6/10
Uneven . . . .
7 April 2024
Warning: Spoilers
This could have been a truly great movie, but an uneven story and cast kept it from being so. James Earl Jones and Irma P. Hall are outstanding in their roles. Robert Duvall is not. His character Earl is terribly unlikeable and totally unbelievable. (Mary Jackson, however, did an excellent job portraying his dying mother in the beginning of the film. It was a most realistic death-at-home scene.)

In addition, it was strange at times what Earl was doing while in Chicago. The oddest scene being when he is in a high-class restaurant, that obviously was only patronized by blacks formally dressed. Here he is a redneck dressed in jeans sitting in the bar area. How did he get in?

Earl then sees what is obviously a birthday celebration going on at a table. He walks over, congratulates the birthday woman and asks her to dance. Here she is a beautifully dressed woman with her husband and others, and, to be polite, she agrees. Sure.

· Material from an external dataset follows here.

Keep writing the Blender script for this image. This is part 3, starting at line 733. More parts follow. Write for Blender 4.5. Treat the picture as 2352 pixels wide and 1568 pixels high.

Next, we see him sitting at their table after the dance boring them with his drunken ramblings. Sure. He is eventually thrown out by the maître d' and a bouncer, both also impeccably dressed, for not having money. Once again, how was he ever allowed in and allowed to disrupt a birthday dinner in the first place?

Another big problem with the movie was never-ending profanity. Realistic? May be, but why alienate a large group of viewers who don't swear like that and don't want to hear it? It may be the main problem with this story is it strived to be "realistic", when it should have strived more to be watchable and memorable.